- _BRIEF_:
Go through the material below and copy each line where the word "scene" appears.

- _AVAILABLE DATA_:
## Start

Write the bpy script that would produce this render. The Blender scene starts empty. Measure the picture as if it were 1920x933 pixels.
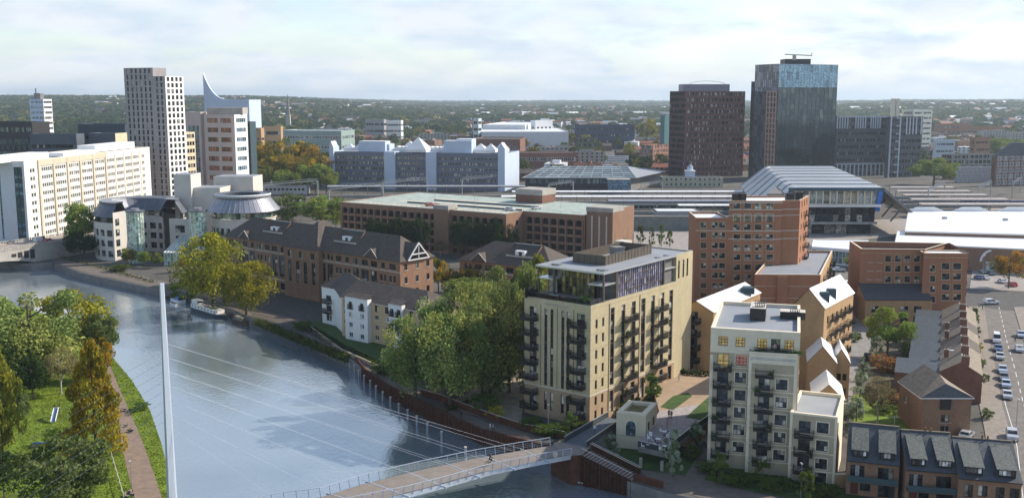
import bpy, bmesh, math, random
import numpy as np
from mathutils import Vector, Matrix
R=math.radians; PI=math.pi
rnd=random.Random(7)
SC=bpy.context.scene
COL=SC.collection
# ---------------------------------------------------------------- survey: photo pixel <-> place in the world
F=1900.; PITCH=math.atan(284.5/F); H=61.
CP,SP=math.cos(PITCH),math.sin(PITCH)
def ray(u,v):
    x=(u-960)/F; y=(v-466.5)/F
    return (x,CP-y*SP,-SP-y*CP)
def G(u,v,z=0.):
    d=ray(u,v); t=(z-H)/d[2]
    return Vector((d[0]*t,d[1]*t))
def XU(u,Y,z=20.):
    return (u-960)/F*(Y*CP-(z-H)*SP)
def zv(p,v):
    d=ray(960,v); return H+d[2]*p[1]/d[1]
def along(c,d,u,z):
    t=(u-960)/F; k=(z-H)*SP
    return (t*(c[1]*CP-k)-c[0])/(d[0]-t*d[1]*CP)
def su(p0,p1,u,z):
    d=(Vector(p1)-Vector(p0)); d.normalize()
    return along(p0,d,u,z)
def boxfp(uL,uC,uR,YC,th,h,depthmax=None):
    th=R(th); C=Vector((XU(uC,YC,h),YC))
    dl=Vector((-math.cos(th),math.sin(th))); dr=Vector((math.sin(th),math.cos(th)))
    cl=lambda x:max(4,min(150,x)); L=C+dl*cl(along(C,dl,uL,h)); Rr=C+dr*cl(along(C,dr,uR,h))
    return [L,C,Rr,L+Rr-C]
# ---------------------------------------------------------------- materials
MATS={}
def nt(name):
    m=bpy.data.materials.new(name); m.use_nodes=True
    n=m.node_tree.nodes; l=m.node_tree.links; b=n['Principled BSDF']; return m,n,l,b
def rgba(c): return (c[0],c[1],c[2],1)
def mat(name,col,rough=.8,var=.15,scale=.6,metal=0,spec=.3,bump=0,obj_random=0,emit=None,es=0):
    if name in MATS: return MATS[name]
    m,n,l,b=nt(name)
    b.inputs['Roughness'].default_value=rough; b.inputs['Metallic'].default_value=metal
    b.inputs['Specular IOR Level'].default_value=spec
    b.inputs['Base Color'].default_value=rgba(col)
    if var or obj_random:
        tc=n.new('ShaderNodeTexCoord')
        geo=n.new('ShaderNodeNewGeometry')
        nz=n.new('ShaderNodeTexNoise'); nz.inputs['Scale'].default_value=scale; nz.inputs['Detail'].default_value=6; nz.inputs['Roughness'].default_value=.65
        l.new(geo.outputs['Position'],nz.inputs['Vector'])
        mr=n.new('ShaderNodeMapRange'); mr.inputs[1].default_value=.3; mr.inputs[2].default_value=.7
        mr.inputs[3].default_value=1-var; mr.inputs[4].default_value=1+var
        l.new(nz.outputs['Fac'],mr.inputs[0])
        hs=n.new('ShaderNodeHueSaturation'); hs.inputs['Color'].default_value=rgba(col)
        src=mr.outputs[0]
        if obj_random:
            oi=n.new('ShaderNodeObjectInfo'); m2=n.new('ShaderNodeMapRange'); m2.inputs[3].default_value=1-obj_random; m2.inputs[4].default_value=1+obj_random
            l.new(oi.outputs['Random'],m2.inputs[0])
            mm=n.new('ShaderNodeMath'); mm.operation='MULTIPLY'; l.new(src,mm.inputs[0]); l.new(m2.outputs[0],mm.inputs[1]); src=mm.outputs[0]
        l.new(src,hs.inputs['Value']); l.new(hs.outputs[0],b.inputs['Base Color'])
        if bump:
            bp=n.new('ShaderNodeBump'); bp.inputs['Strength'].default_value=bump; bp.inputs['Distance'].default_value=.1
            l.new(nz.outputs['Fac'],bp.inputs['Height']); l.new(bp.outputs[0],b.inputs['Normal'])
    if emit: b.inputs['Emission Color'].default_value=rgba(emit); b.inputs['Emission Strength'].default_value=es
    MATS[name]=m; return m
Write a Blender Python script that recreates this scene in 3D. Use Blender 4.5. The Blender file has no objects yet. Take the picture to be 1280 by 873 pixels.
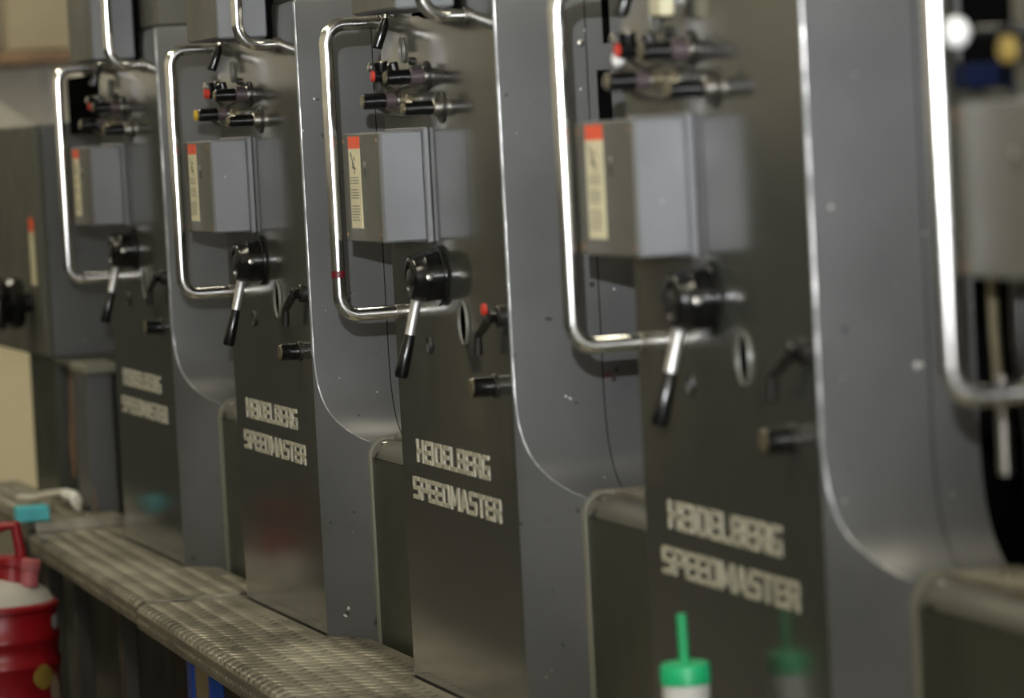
import bpy, math, random
from mathutils import Vector, Matrix
random.seed(7)
S = 1.25            # metres per modelling unit
P = 1.1             # distance between printing units (modelling units)
FL = 0.10           # floor level
sc = bpy.context.scene
COL = sc.collection
pi = math.pi

# ------------------------------------------------------------------ materials
def nodes(name):
    m = bpy.data.materials.new(name); m.use_nodes = True
    nt = m.node_tree
    return m, nt, nt.nodes['Principled BSDF']

def setp(b, **k):
    for n, v in k.items():
        b.inputs[n.replace('_', ' ')].default_value = v

def noise(nt, scale, detail=4, stretch=(1, 1, 1), rough=.55):
    g = nt.nodes.new('ShaderNodeNewGeometry')
    mp = nt.nodes.new('ShaderNodeMapping'); mp.inputs['Scale'].default_value = stretch
    n = nt.nodes.new('ShaderNodeTexNoise'); n.inputs['Scale'].default_value = scale
    n.inputs['Detail'].default_value = detail; n.inputs['Roughness'].default_value = rough
    nt.links.new(g.outputs['Position'], mp.inputs['Vector'])
    nt.links.new(mp.outputs['Vector'], n.inputs['Vector'])
    return n.outputs['Fac']

def ramp(nt, fac, stops):
    r = nt.nodes.new('ShaderNodeValToRGB')
    while len(r.color_ramp.elements) > 1: r.color_ramp.elements.remove(r.color_ramp.elements[0])
    r.color_ramp.elements[0].position = stops[0][0]; r.color_ramp.elements[0].color = (*stops[0][1], 1)
    for p_, c in stops[1:]:
        e = r.color_ramp.elements.new(p_); e.color = (*c, 1)
    nt.links.new(fac, r.inputs['Fac'])
    return r.outputs['Color']

def mix(nt, fac, a, b, typ='MIX'):
    m = nt.nodes.new('ShaderNodeMix'); m.data_type = 'RGBA'; m.blend_type = typ
    if isinstance(fac, float): m.inputs[0].default_value = fac
    else: nt.links.new(fac, m.inputs[0])
    for i, v in ((6, a), (7, b)):
        if isinstance(v, tuple): m.inputs[i].default_value = (*v, 1)
        else: nt.links.new(v, m.inputs[i])
    return m.outputs[2]

def bump(nt, b, fac, strength=.2, dist=.001):
    bp = nt.nodes.new('ShaderNodeBump'); bp.inputs['Strength'].default_value = strength
    bp.inputs['Distance'].default_value = dist
    nt.links.new(fac, bp.inputs['Height']); nt.links.new(bp.outputs['Normal'], b.inputs['Normal'])

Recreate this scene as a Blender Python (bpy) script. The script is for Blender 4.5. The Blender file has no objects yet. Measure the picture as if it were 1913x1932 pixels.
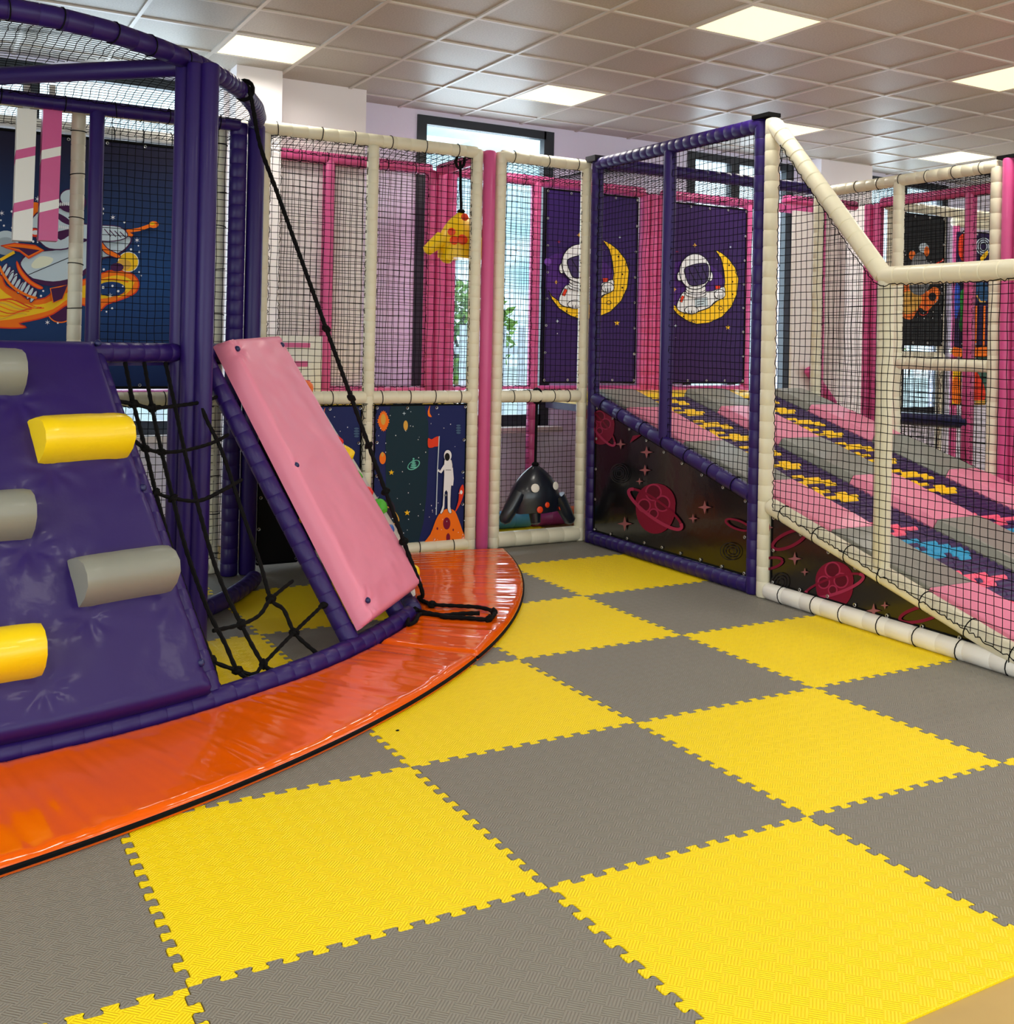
import bpy, bmesh, math, random
from mathutils import Vector, Matrix, noise
random.seed(7)
sc = bpy.context.scene
COL = sc.collection
PI = math.pi

# ------------------------------------------------------------------ camera
W, H = 1913, 1932
FPX, CX, CY = 2047.4, 1048.77, 634.88
YAW, PITCH, ROLL = 1.0354, 0.0056, 0.0210
EYE = Vector((-0.6005, -2.6756, 1.5608))
FWD = Vector((math.cos(PITCH)*math.cos(YAW), math.cos(PITCH)*math.sin(YAW), math.sin(PITCH)))
_rt = Vector((math.sin(YAW), -math.cos(YAW), 0)); _up = _rt.cross(FWD)
RT = math.cos(ROLL)*_rt + math.sin(ROLL)*_up
UP = -math.sin(ROLL)*_rt + math.cos(ROLL)*_up
cd = bpy.data.cameras.new('camera'); cam = bpy.data.objects.new('camera', cd); COL.objects.link(cam)
cam.matrix_world = Matrix(((RT.x, UP.x, -FWD.x, EYE.x), (RT.y, UP.y, -FWD.y, EYE.y), (RT.z, UP.z, -FWD.z, EYE.z), (0, 0, 0, 1)))
cd.sensor_fit = 'HORIZONTAL'; cd.sensor_width = 36.0; cd.lens = FPX*36.0/W
cd.shift_x = (W/2 - CX)/W; cd.shift_y = (CY - H/2)/W
cd.clip_start = 0.05; cd.clip_end = 200
sc.camera = cam

def ray(x, y): return FWD + RT*((x-CX)/FPX) - UP*((y-CY)/FPX)
def on_z(x, y, z=0.0):
    d = ray(x, y); return EYE + d*((z-EYE.z)/d.z)
def on_x(x, y, X):
    d = ray(x, y); return EYE + d*((X-EYE.x)/d.x)
def on_y(x, y, Y):
    d = ray(x, y); return EYE + d*((Y-EYE.y)/d.y)

# ------------------------------------------------------------------ world, lights, exposure
sc.view_settings.view_transform = 'Standard'; sc.view_settings.look = 'None'
sc.view_settings.gamma = 1.0; sc.view_settings.exposure = -0.28; sc.view_settings.use_curve_mapping = False
wd = bpy.data.worlds.new('sky'); sc.world = wd; wd.use_nodes = True
nt = wd.node_tree; bg = nt.nodes['Background']
tc = nt.nodes.new('ShaderNodeTexCoord'); mp = nt.nodes.new('ShaderNodeMapping'); nz = nt.nodes.new('ShaderNodeTexNoise'); cr = nt.nodes.new('ShaderNodeValToRGB')
mp.inputs['Scale'].default_value = (2.2, 2.2, 5.0); nz.inputs['Scale'].default_value = 2.2; nz.inputs['Detail'].default_value = 6
cr.color_ramp.elements[0].position = .38; cr.color_ramp.elements[0].color = (.27, .47, .55, 1)
cr.color_ramp.elements[1].position = .6; cr.color_ramp.elements[1].color = (.80, .90, .94, 1)
nt.links.new(tc.outputs['Generated'], mp.inputs['Vector']); nt.links.new(mp.outputs['Vector'], nz.inputs['Vector'])
nt.links.new(nz.outputs['Fac'], cr.inputs['Fac']); nt.links.new(cr.outputs['Color'], bg.inputs['Color'])
bg.inputs['Strength'].default_value = 3.0

def area(name, loc, rot, sx, sy, power, color):
    l = bpy.data.lights.new(name, 'AREA'); l.shape = 'RECTANGLE'; l.size = sx; l.size_y = sy; l.energy = power; l.color = color
    o = bpy.data.objects.new(name, l); COL.objects.link(o); o.location = loc; o.rotation_euler = rot
    return o
# added fill lamps behind and beside the camera, then daylight through the rear windows
area('fill_front', (2.0, -6.35, 1.9), (PI/2, 0, 0), 11.0, 2.6, 110, (1.0, .97, .93))
area('fill_left', (-4.35, -1.0, 1.9), (PI/2, 0, -PI/2), 6.0, 2.4, 60, (1.0, .98, .95))
area('fill_right', (11.4, -1.5, 1.9), (PI/2, 0, PI/2), 6.0, 2.4, 60, (1.0, .97, .93))
for wx, ww in ((.4, 1.7), (3.78, 1.2), (6.7, 1.2), (9.0, 1.2)):
    area('daylight_rear', (wx, 6.3, 2.15), (-PI/2, 0, 0), ww, 2.5, 48*ww, (.84, .91, 1.0))

PANEL_W = 18.5   # each ceiling light panel

# ------------------------------------------------------------------ materials
def lin(c):
    out = []
    for v in c:
        v /= 255.0
        out.append(v/12.92 if v <= .04045 else ((v+.055)/1.055)**2.4)
    return tuple(out)+(1.0,)
MATS = {}
def mat(name, rgb, rough=.5, coat=0.0, bump=0.0, bscale=14.0, spec=.5, var=0.0, metallic=0.0, sheen=0.0):
    if name in MATS: return MATS[name]
    m = bpy.data.materials.new(name); m.use_nodes = True; n = m.node_tree; b = n.nodes['Principled BSDF']
    b.inputs['Base Color'].default_value = lin(rgb); b.inputs['Roughness'].default_value = rough
    b.inputs['Specular IOR Level'].default_value = spec; b.inputs['Metallic'].default_value = metallic
    b.inputs['Coat Weight'].default_value = coat; b.inputs['Coat Roughness'].default_value = .12
    if bump or var:
        t = n.nodes.new('ShaderNodeTexCoord'); z = n.nodes.new('ShaderNodeTexNoise')
        z.inputs['Scale'].default_value = bscale; z.inputs['Detail'].default_value = 3
        n.links.new(t.outputs['Object'], z.inputs['Vector'])
        if bump:
            bp = n.nodes.new('ShaderNodeBump'); bp.inputs['Strength'].default_value = bump; bp.inputs['Distance'].default_value = .02
            n.links.new(z.outputs['Fac'], bp.inputs['Height']); n.links.new(bp.outputs['Normal'], b.inputs['Normal'])
            n.links.new(bp.outputs['Normal'], b.inputs['Coat Normal'])
        if var:
            mx = n.nodes.new('ShaderNodeMixRGB'); mx.blend_type = 'MULTIPLY'; mx.inputs['Fac'].default_value = var
            mx.inputs['Color1'].default_value = lin(rgb); n.links.new(z.outputs['Fac'], mx.inputs['Color2']); n.links.new(mx.outputs['Color'], b.inputs['Base Color'])
    MATS[name] = m
    return m
def emit(name, rgb, s):
    m = bpy.data.materials.new(name); m.use_nodes = True; n = m.node_tree; b = n.nodes['Principled BSDF']
    b.inputs['Base Color'].default_value = (.8, .8, .8, 1); b.inputs['Emission Color'].default_value = rgb+(1,); b.inputs['Emission Strength'].default_value = s
    return m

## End

- _EXERCISE OUTPUT_:
Write the bpy script that would produce this render. The Blender scene starts empty. Measure the picture as if it were 1920x933 pixels.
SC=bpy.context.scene
Write a Blender Python script that recreates this scene in 3D. Use Blender 4.5. The Blender file has no objects yet. Take the picture to be 1280 by 873 pixels.
sc = bpy.context.scene
Recreate this scene as a Blender Python (bpy) script. The script is for Blender 4.5. The Blender file has no objects yet. Measure the picture as if it were 1913x1932 pixels.
sc = bpy.context.scene